Argucias contra la independencia del Congreso

José Gregorio Hernández Galindo

No ha sido un ejemplo de respeto a las instituciones, ni del comportamiento democrático que debería observar cualquier gobierno, el que ha tenido lugar a propósito del proyecto de acto legislativo por medio del cual se buscaba crear dieciséis nuevas circunscripciones electorales, en teoría como para dar participación a las víctimas del conflicto en los procesos político y legislativo. Lo creímos al principio, cuando el proyecto de reforma fue presentado. Ya no, justamente por la terca insistencia gubernamental en valerse de todos los medios para que se declare aprobado lo que no fue aprobado, y para que, a las buenas o a las malas, esas circunscripciones hagan parte del ordenamiento constitucional. Las víctimas no hubiesen apremiado tanto, ni lo han hecho, luego son otros los interesados.

El Gobierno ha acudido, sin un fundamento jurídico serio, a argucias, a procedimientos insólitos e improcedentes, con el objeto de desconocer la autonomía del Congreso y la inviolabilidad de sus decisiones, en una materia tan delicada como la puesta en vigencia, no de una ley –lo que ya sería grave- sino de una reforma constitucional -nada menos-, y ha pretendido obligar a los presidentes y secretarios de Senado y Cámara a que certifiquen como aprobado lo que, según criterio de ellos –que son las personas autorizadas constitucional, legal y reglamentariamente para hacerlo-, no fue aprobado. Si firmaran, incurrirían en falsedad en documento público, porque no les consta la aprobación sino el hundimiento del proyecto.

Infortunadamente, el Ejecutivo ha contado con la extraña colaboración de algunos jueces y magistrados que han procedido con gran presteza –más extraña todavía- y también con acomodaticias interpretaciones, a dar “la razón” al gobernante. Al parecer ignoran lo que es el sistema democrático, el origen y el papel de los parlamentos y congresos en la democracia, la inviolabilidad de sus decisiones, el equilibrio entre las ramas del poder público y las competencias exclusivas radicadas por la Constitución en el Congreso colombiano para expedir actos legislativos.

De nada ha valido que el artículo 161 de la Constitución señale perentoriamente que, ante un texto propuesto por una comisión de conciliación (por existir textos divergentes entre Senado y Cámara), “si después de la repetición del segundo debate persiste la diferencia, se considera negado el proyecto”. En concreto, para la conciliación del proyecto en referencia, el segundo debate en el Senado se votó dos veces y en ambas oportunidades fracasó porque no obtuvo los votos necesarios.
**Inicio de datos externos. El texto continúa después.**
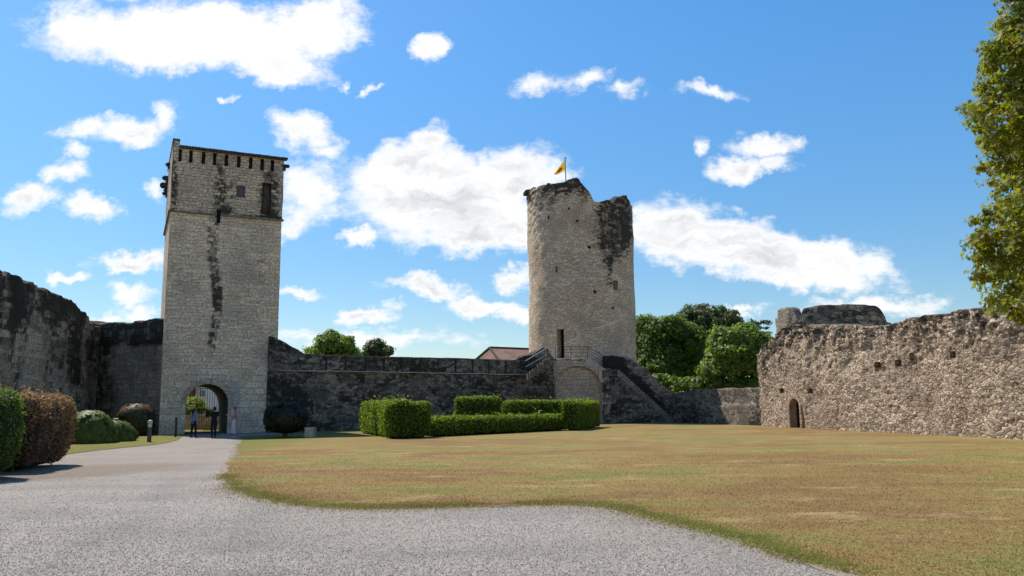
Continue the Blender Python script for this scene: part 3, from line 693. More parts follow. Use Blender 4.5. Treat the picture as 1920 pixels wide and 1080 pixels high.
mb = MB(); mb.box(((x0 + x1) / 2, 77, 5.35), (x1 - x0 + .4, 6.4, .3)); mb.out('roof', M['tile'], hs_)
x0b = atY(335, 740, 73).x; x1b = atY(360, 740, 73).x
nb_ = empty('shed', ((x0b + x1b) / 2, 73.4, 0), 'dark red boarded outbuilding left of the white house, seen through the gateway', 'shed')
mb = MB(); mb.box(((x0b + x1b) / 2, 73.4, 2.2), (x1b - x0b, .9, 4.4)); mb.out('wall', M['redbr'], nb_)
mb = MB(); mb.box(((x0b + x1b) / 2 - .1, 73.4, 4.5), (x1b - x0b + .1, 1.1, .2)); mb.out('roof', M['tile'], nb_)
YG = 60.5
ig = empty('iron_gate', (atY(390, 800, YG).x, YG, 0), 'tall black iron bar gate standing open behind the gateway arch', 'gate')
mb = MB()
for px in np.arange(371, 409, 4.6):
    a = atY(px, 735, YG); mb.tube((a.x, YG, .05), (a.x, YG, 3.2), .017, seg=6)
mb.out('bars', M['iron'], ig)
mb = MB(); xa, xb = atY(371, 735, YG).x, atY(408, 735, YG).x
for z in (.15, 1.55, 3.1): mb = MB(); mb.box(((xa + xb) / 2, YG + .03, z), (xb - xa, .03, .045)); mb.out('rail', M['iron'], ig)
mb = MB(); xa, xb = atY(386, 775, YG).x, atY(400, 775, YG).x; mb.box(((xa + xb) / 2, YG - .06, (atY(390, 769, YG).z + atY(390, 782, YG).z) / 2), (xb - xa, .05, atY(390, 769, YG).z - atY(390, 782, YG).z)); mb.out('letter_panel', M['iron'], ig)
YP = 63.5
pl = empty('planter_wall', (atY(362, 800, YP).x, YP, 0), 'low grey wall holding a green bush behind the gateway', 'wall')
mb = MB(); xa, xb = atY(336, 790, YP).x, atY(405, 790, YP).x; zt = atY(362, 779.5, YP).z; mb.box(((xa + xb) / 2, YP + .25, zt / 2), (xb - xa, .5, zt)); mb.out('wall', M['leftw'], pl)
mb = MB(); xb2 = atY(385, 790, YP).x; mb.box(((xa + xb2) / 2, YP + .2, zt + .035), (xb2 - xa, .64, .06), 0, .01); mb.out('coping', M['pale'], pl)
YC = 60.0
xa, xb = atY(381, 800, YC).x, atY(407, 800, YC).x; zt = atY(390, 795, YC).z
M['slat'] = plain('sunlit_pine', (.42, .24, .15), .8, 0, .25, 9)
lf = empty('crate_fence', ((xa + xb) / 2, YC, 0), 'low pinkish lattice fence panel lit by the sun beyond the gateway', 'fence')
mb = MB()
for px in np.arange(382, 407, 3.2): a = atY(px, 800, YC); mb.box((a.x, YC, (.02 + zt) / 2), (.075, .03, zt - .02))
mb.out('slats', M['slat'], lf)
mb = MB()
for z in np.linspace(.1, zt - .06, 5): mb.box(((xa + xb) / 2, YC - .035, z), (xb - xa, .025, .05))
mb.out('rails', M['slat'], lf)

# ==================================================================== CURTAIN WALL (middle)
cA = atY(517, 812, 54); cB = atY(1042, 800, 68.5); cP = (cA.x - .5, cA.y - .4); cQ = (cB.x, cB.y)
ctop = prof([(500, 628), (517, 634), (535, 642), (556, 654), (580, 666), (640, 668), (750, 671), (860, 673), (975, 677), (1050, 678)], cP, cQ)
zl = (onplane(590, 695, cP, cQ)[1] + onplane(985, 703, cP, cQ)[1]) / 2; print('ledge', onplane(590, 695, cP, cQ), onplane(985, 703, cP, cQ))
cm = np.array([(cP[0] + cQ[0]) / 2, (cP[1] + cQ[1]) / 2])
cw = empty('curtain_wall', (cm[0], cm[1], 0), 'long dark lichen-stained wall with a panelled parapet between the square tower and the round tower', 'wall')
u_l = onplane(560, 690, cP, cQ)[0]
def cdisp(u, z):
    d = (fbm(u * 1.2, z * 1.2, 0, 4, 3) - .5) * .22 + (worley(u / .45, z / .3, 2)[0] < .3) * .03
    par = (z > zl) & (u > u_l)
    return np.where(par, -.16 + (fbm(u * 2, z * 2, 0, 2, 3) - .5) * .02, d)
o, frC = sheet('wall_body', cP, cQ, ctop, M['curtain'], .13, 1.4, -.3, cdisp, parent=cw, jag=.035, seed=7)
def st_c(x, y, V):
    n = fbm(V[:, 0] * .7, V[:, 2] * .9, V[:, 1] * .35, 5, 21)
    d = .52 + (n - .5) * .95 + .15 * sst(690, 720, y) * sst(640, 560, x) - .14 * sst(960, 1000, x) + .12 * sst(665, 640, y)
    d = np.where((y < 697 + (x - 590) * .02) & (x > 570), .58 - .12 * sst(760, 900, x) + (n - .5) * .5, d)
    return d, 0 * x
stains_and_shade(o, st_c)
mb = MB(); cP_, ce, cn = frC
def cpos(u, d): return cP_ + ce * u + cn * d
cth = math.atan2(ce[1], ce[0]); Lc = math.hypot(cQ[0] - cP[0], cQ[1] - cP[1]); s = u_l - 1.5
while s < Lc - .5:
    w = random.uniform(.4, 1.1); c = cpos(s + w / 2, .02)
    mb.box((c[0], c[1], zl + random.uniform(-.02, .02)), (w - random.choice([.02, .02, .1]), .3, .075), cth, .015); s += w
mb.out('ledge', M['pale'], cw)
mb = MB(); s = u_l + .3
while s < Lc - .5:
    w = random.uniform(.55, .9); c = cpos(s + w / 2, -.62)
    mb.box((c[0], c[1], float(ctop(s + w / 2)) + .04 + random.uniform(-.01, .01)), (w - .02, 1.0, .08), cth, .02); s += w
mb.out('coping', M['render'], cw)
for px in [613, 650, 687, 722, 756, 790, 824, 856, 888, 919, 950]:
    u_ = onplane(px, 685, cP, cQ)[0]; mb = MB(); c = cpos(u_, -.13); zt = float(ctop(u_))
    mb.box((c[0], c[1], (zl + .06 + zt) / 2), (.10, .10, zt - zl - .08), cth, .01); mb.out('pilaster', M['iron'] if 0 else M['dkstone'], cw)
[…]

Así que el 30 de noviembre no se debió votar porque la iniciativa ya estaba hundida.

Han olvidado que la Constitución colombiana es rígida, para cuya modificación se requieren unos requisitos agravados, especialmente exigentes, entre ellos una mayoría calificada (absoluta) que no se cuenta sobre el número de los asistentes a la sesión sino sobre el número total de los miembros de la respectiva corporación –en este caso el Senado, 102 integrantes-. Una mayoría absoluta que no puede establecerse –como quieren- con el voto de medio senador.

El Gobierno ha salido con la tesis según la cual del número total de los miembros debían ser descontados tres senadores hoy detenidos, y acude al artículo 134 de la Constitución, reformado en 2015, que alude a ello pero para efectos del quórum, no de las mayorías, que es algo muy distinto.

En todo caso, gobierno y jueces pretenden usurpar la función constitucional del Congreso -reformar la Constitución-, y desconocer su independencia. Nuestra democracia no lo puede permitir.